◆ Work to complete
Reproduce all of the material word for word.

◆ Information supplied

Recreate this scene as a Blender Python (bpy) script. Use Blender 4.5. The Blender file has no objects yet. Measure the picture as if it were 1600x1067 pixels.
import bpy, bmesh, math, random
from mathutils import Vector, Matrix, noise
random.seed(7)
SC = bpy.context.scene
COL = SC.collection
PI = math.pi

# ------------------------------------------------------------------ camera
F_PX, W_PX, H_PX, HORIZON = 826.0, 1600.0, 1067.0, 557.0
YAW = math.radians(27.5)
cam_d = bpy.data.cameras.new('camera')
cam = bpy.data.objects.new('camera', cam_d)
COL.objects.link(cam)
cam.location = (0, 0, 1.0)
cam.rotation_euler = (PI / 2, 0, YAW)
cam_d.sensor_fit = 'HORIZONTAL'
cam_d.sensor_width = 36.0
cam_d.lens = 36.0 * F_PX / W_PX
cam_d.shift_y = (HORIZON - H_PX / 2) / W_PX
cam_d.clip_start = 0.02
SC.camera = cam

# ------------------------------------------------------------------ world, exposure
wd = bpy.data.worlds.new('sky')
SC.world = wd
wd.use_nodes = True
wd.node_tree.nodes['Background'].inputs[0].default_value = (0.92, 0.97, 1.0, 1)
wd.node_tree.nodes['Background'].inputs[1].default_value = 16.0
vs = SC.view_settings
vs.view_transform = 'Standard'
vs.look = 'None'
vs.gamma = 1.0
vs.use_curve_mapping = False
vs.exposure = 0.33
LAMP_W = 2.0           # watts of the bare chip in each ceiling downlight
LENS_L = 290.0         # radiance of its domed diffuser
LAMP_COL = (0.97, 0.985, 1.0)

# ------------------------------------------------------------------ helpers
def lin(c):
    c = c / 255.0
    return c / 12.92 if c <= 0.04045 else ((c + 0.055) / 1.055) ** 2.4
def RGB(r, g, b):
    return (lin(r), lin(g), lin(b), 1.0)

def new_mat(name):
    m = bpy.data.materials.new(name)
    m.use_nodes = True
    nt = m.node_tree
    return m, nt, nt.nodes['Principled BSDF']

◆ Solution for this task
Recreate this scene as a Blender Python (bpy) script. Use Blender 4.5. The Blender file has no objects yet. Measure the picture as if it were 1600x1067 pixels.
import bpy, bmesh, math, random
from mathutils import Vector, Matrix, noise
random.seed(7)
SC = bpy.context.scene
COL = SC.collection
PI = math.pi

# ------------------------------------------------------------------ camera
F_PX, W_PX, H_PX, HORIZON = 826.0, 1600.0, 1067.0, 557.0
YAW = math.radians(27.5)
cam_d = bpy.data.cameras.new('camera')
cam = bpy.data.objects.new('camera', cam_d)
COL.objects.link(cam)
cam.location = (0, 0, 1.0)
cam.rotation_euler = (PI / 2, 0, YAW)
cam_d.sensor_fit = 'HORIZONTAL'
cam_d.sensor_width = 36.0
cam_d.lens = 36.0 * F_PX / W_PX
cam_d.shift_y = (HORIZON - H_PX / 2) / W_PX
cam_d.clip_start = 0.02
SC.camera = cam

# ------------------------------------------------------------------ world, exposure
wd = bpy.data.worlds.new('sky')
SC.world = wd
wd.use_nodes = True
wd.node_tree.nodes['Background'].inputs[0].default_value = (0.92, 0.97, 1.0, 1)
wd.node_tree.nodes['Background'].inputs[1].default_value = 16.0
vs = SC.view_settings
vs.view_transform = 'Standard'
vs.look = 'None'
vs.gamma = 1.0
vs.use_curve_mapping = False
vs.exposure = 0.33
LAMP_W = 2.0           # watts of the bare chip in each ceiling downlight
LENS_L = 290.0         # radiance of its domed diffuser
LAMP_COL = (0.97, 0.985, 1.0)

# ------------------------------------------------------------------ helpers
def lin(c):
    c = c / 255.0
    return c / 12.92 if c <= 0.04045 else ((c + 0.055) / 1.055) ** 2.4
def RGB(r, g, b):
    return (lin(r), lin(g), lin(b), 1.0)

def new_mat(name):
    m = bpy.data.materials.new(name)
    m.use_nodes = True
    nt = m.node_tree
    return m, nt, nt.nodes['Principled BSDF']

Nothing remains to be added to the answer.